This isn’t exactly a recommendation for the holidays, as Kelli’s Cookies is slammed right now. It’s an idea to tuck away for the rest of the year, when you might need a sugar rush and a little Christmas spirit out-of-season. Donations are also accepted via PayPal.
What I’m Eating
I can’t overstate how refreshing it is to see “tacos and burritos available upon request” tacked on at the bottom of a Mexican restaurant’s menu. I love ‘em as much as any other native Californian, but there’s so much more to the nation’s cuisine than those two items, as Mezcalito Oaxacan Cuisine illustrates.
Ruben Regalado and Blanca Garcia’s 4-year-old restaurant at 5065 Pacific St. in Rocklin (a sister location in Folsom closed earlier this year) instead specializes in dishes like “Oaxaca’s favorite” ($17). Petaluma Poultry’s Rocky free-range chicken is smothered in mole rojo, mole verde or (my choice) estofado, a creamy orange mole I found to be simultaneously tangy and earthy. It was complex, like any good mole, and left me wanting more. Beans, rice and a carrot flower were included, as with all entrees.

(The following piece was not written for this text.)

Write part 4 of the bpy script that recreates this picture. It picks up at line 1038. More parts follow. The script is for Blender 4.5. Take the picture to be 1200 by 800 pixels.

Another regional specialty, the tlayuda ($13), was more simple but still tasty — no wonder, given its American nickname “Oaxacan pizza.” A large, crispy fried tortilla served as the base for a black bean spread, stringy queso blanco, spinach, tomato slices, cabbage and avocado, plus a choice of meat for $3 more. I went for cecina, a thin cut of pork loin marinated in a house adobo seasoning.
One of the few on-menu taco options, tacos de rajas ($15 for two), was generously filled with poblano peppers and avocado and made for a decent vegetarian option. Still, I’ll come back more for dishes like the first two or to try Mezcalito’s California-ized take on tasajo ($18), a traditional Oaxacan thin-cut beef dish done here with tri-tip.